Desta maneira, a estratégia mais promissora para reduzir as desigualdades na Europa passa por aplicar políticas de pré-distribuição. Trata-se de um conjunto de medidas destinadas a prevenir a emergência das desigualdades, ao invés de tentar corrigi-las. A ideia por detrás desta abordagem é a de que será mais eficaz do ponto de vista económico, e mais viável no plano político, alterar determinadas regras do mercado único potenciadoras de desigualdades do que exigir transferências avultadas e contínuas entre os Estados-membros.

Ao nível europeu, optar pela pré-distribuição implicaria pelo menos dois tipos de medidas.

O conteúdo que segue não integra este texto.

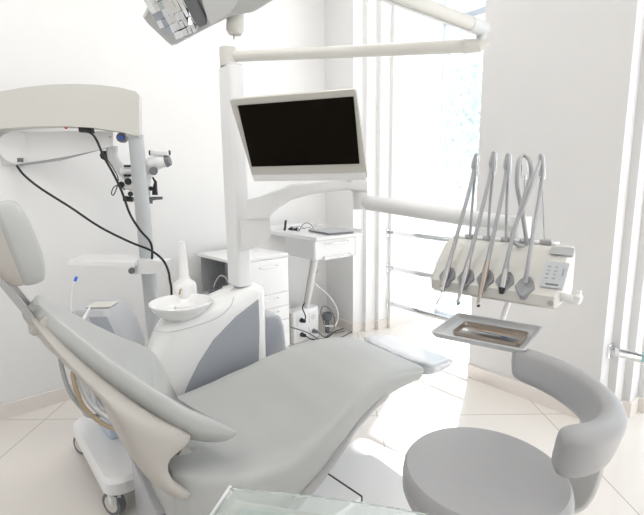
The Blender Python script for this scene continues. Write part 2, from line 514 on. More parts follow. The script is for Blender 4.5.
# base
K1, K2 = G(362, 434, .1), G(406, 454, .1)
k1 = (K2 - K1).normalized(); k2 = V((k1.y, -k1.x, 0)); k2 = k2 if k2.x < 0 else -k2
def kb_(x, y, z): return V((K1.x, K1.y, 0)) + k1 * x + k2 * y + V((0, 0, z))
b = NB()
loft(b, [[kb_(.235 + x * q, .46 + y * q, z) for x, y in rrect(.47, .92, .05, 6)] for q, z in ((1, 0), (1, .06), (.985, .088), (.96, .10), (.6, .104))]); obj('base_cover', b, WHITE, chair)
g1, g2 = G(321, 470, .125), G(361, 497, .125)
gx = (g2 - g1).normalized(); gy = V((gx.y, -gx.x, 0)); gy = gy if gy.x < 0 else -gy
b = NB(); prism(b, [g1 - gx * .15, g2, g2 - gy * .009, g1 - gx * .15 - gy * .009], (0, 0, -.03)); obj('gap_strip', b, BLACK, chair)
b = NB(); prism(b, [g1 - gx * .12, g2, g2 + gy * .20, g1 - gx * .12 + gy * .26], (0, 0, -.05)); obj('foot_plate', b, WHITE_G, chair, bevel=.004)
b = NB(); rings = []
for s, z, w, d in ((.12, .1, .15, .2), (.12, .2, .13, .17), (.14, .3, .13, .16), (.16, .36, .15, .2)):
    rings.append([fc(s + x, y, z) for x, y in rrect(d * 2, w * 2, .05)])
loft(b, rings); obj('lift_column', b, LGREY, chair)
b = NB(); box(b, (-.10, .04, .165), (.26, .36, .33), FC); obj('lift_housing', b, LILAC, chair, bevel=.012)
b = NB(); box(b, (-.10, .04, .338), (.275, .375, .018), FC); obj('housing_lid', b, MGREY, chair, bevel=.006)
b = NB(); tube(b, [fc(-.05, -.12, .40), fc(-.11, -.12, .44), fc(-.16, -.12, .50)], [.05, .045, .03], 16, 4); obj('hinge', b, UPH_B, chair)

# ------------------------------------------------------------------ dental unit (bowl, column)
unit = thing('dental_unit', 'white dental unit tower with spittoon bowl and tall square column behind the chair', 'dental unit', fc(.2, .48, 0), CTH)
UT = []
b = NB(); rings = []
for z in (0.0, .15, .3, .45, .6, .7, .76, .80, .825, .838):
    s0 = -.055 - (.77 - z) * .33 if z < .77 else -.05 + (z - .77) * .25
    s0 = max(s0, -.15); s1 = .43 - (.02 if z > .8 else 0)
    y0, y1 = .37, .565
    if z > .82: y0 += .012; y1 -= .01; s0 += .012; s1 -= .01
    if z > .83: y0 += .02; y1 -= .02; s0 += .02; s1 -= .02
    w, d = s1 - s0, y1 - y0
    wt = max(0, (z - .55) / .28)
    rings.append([fc((s0 + s1) / 2 + x, (y0 + y1) / 2 + y, z + wt * (-.098 + .29 * max(0, (s0 + s1) / 2 + x))) for x, y in rrect(w, d, min(.075, d * .45), 7)])
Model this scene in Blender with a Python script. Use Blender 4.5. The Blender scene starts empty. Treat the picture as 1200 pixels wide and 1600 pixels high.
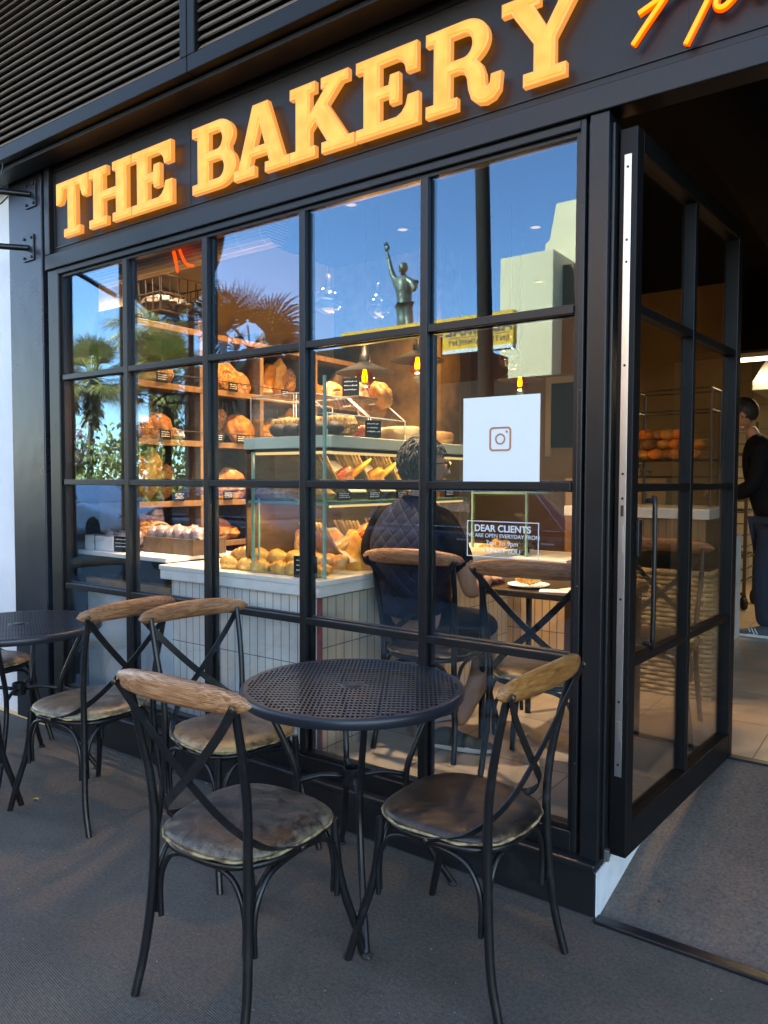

Em primeiro lugar, seria necessário adotar um enquadramento fiscal comum que permitisse não só tributar devidamente as empresas multinacionais, como limitar a concorrência fiscal entre os Estados-membros. Por exemplo, ao abrigo deste pacote, as empresas europeias seriam obrigadas a pagar impostos sobre os lucros nos países onde, efetivamente, desenvolvem a sua atividade económica, independentemente de onde tenham localizado a sua sede estatutária. Esta medida daria alguma margem de manobra aos erários públicos dos países mais pobres, que poderiam usar os fundos adicionais para promover o investimento público e financiar os seus serviços sociais.

Em segundo lugar, esta estratégia pré-distributiva implicaria a criação de um Código Europeu do Trabalho que conduzisse a uma harmonização mais profunda das regras laborais, como as indemnizações por despedimento. Deixaria, assim, de haver um incentivo à existência de economias low-cost no espaço comunitário, ancoradas num modelo de salários baixos, privilegiando-se outros fatores de competitividade, como o talento e a inovação. Um primeiro passo neste sentido foi, aliás, dado com a adoção da diretiva dos salários mínimos adequados, que deverá ser transposta para as legislações nacionais até ao final de 2024.

É certo que estas medidas não eliminariam todas as desigualdades nem dispensariam o uso de alguns mecanismos redistributivos, como os fundos estruturais. Mas, sem dúvida, contribuiria para que os países mais pobres se pudessem erguer pelo seu próprio pé, promovendo o bem-estar dos seus cidadãos e desafiando o estigma de dependência que os países do sul tantas vezes enfrentam face aos do norte.

Como ensina a sabedoria popular, mais vale prevenir do que remediar.